Thursday 29 April 2010

Getting the Message

One week to go before election day! If I wasn't such a stiff-upper-lipped type, there's the chance that I might just have weed myself with excitement. Tonight sees the last of the televised leaders debates but there have been two pieces of news in the political spectrum - the first that anyone British will have had to have spent the last 24 hours under a rock to miss, and the second which has been slipped under the radar in most of the mainstream press, which is a shame, because it's much funnier than the first.

The Bigot of Rochdale has of course dominated the news, with Gordon Brown's ill-timed vent about a widow concerned with immigration being caught on a Sky News microphone. It is clear Mr Brown is not keen on face-to-face contact with voters and finds the touchy-feely approach of this campaign uncomfortable to say the least. But then, not all great men are people people. As long as he can keep the economy stable, I'm with...oh.
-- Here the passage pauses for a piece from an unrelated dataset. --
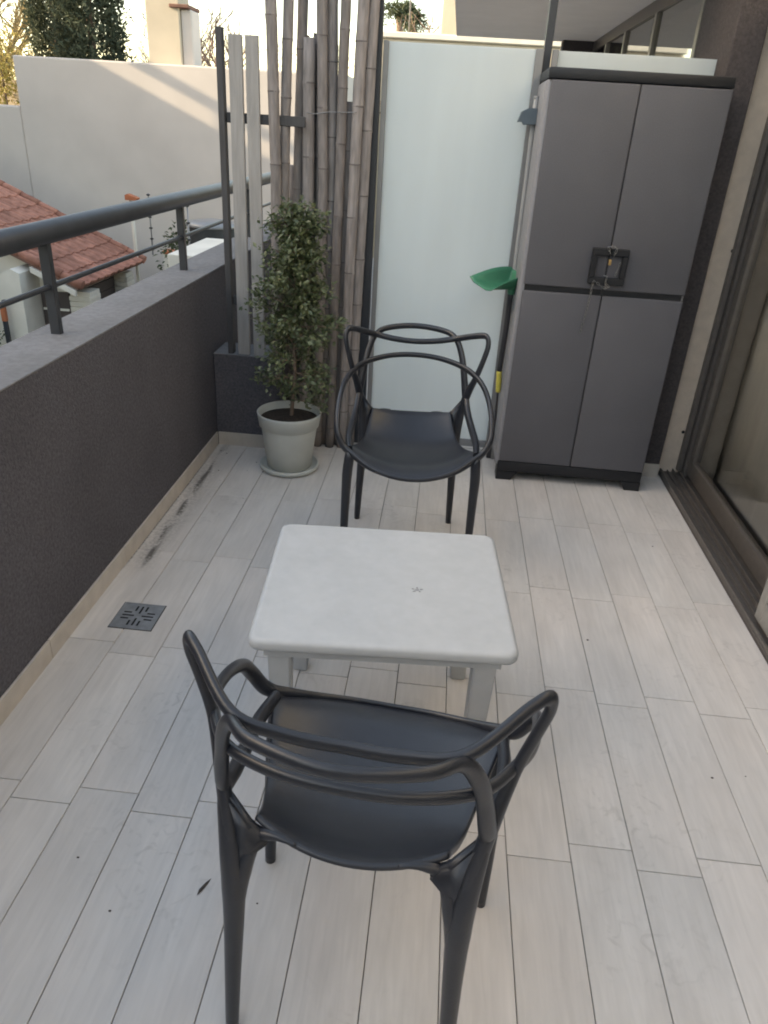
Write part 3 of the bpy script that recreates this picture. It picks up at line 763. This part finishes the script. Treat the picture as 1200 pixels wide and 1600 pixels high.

In a hilarious event which has been mostly skipped in the press as a result of Bigotgate, Nick Griffin will be in the High Court today defending the BNP's use of Marmite in election campaign material. Like the love-it-or-hate-it yeast extract product, voter opinion is torn on Mr Griffin, but with an opportunity to get his party's central policy as the focus of national discussion, a genuine bigot will instead be in the dock defending a vigorous legal action from Unilever. Oh, irony, thou art more delicious than Marmite.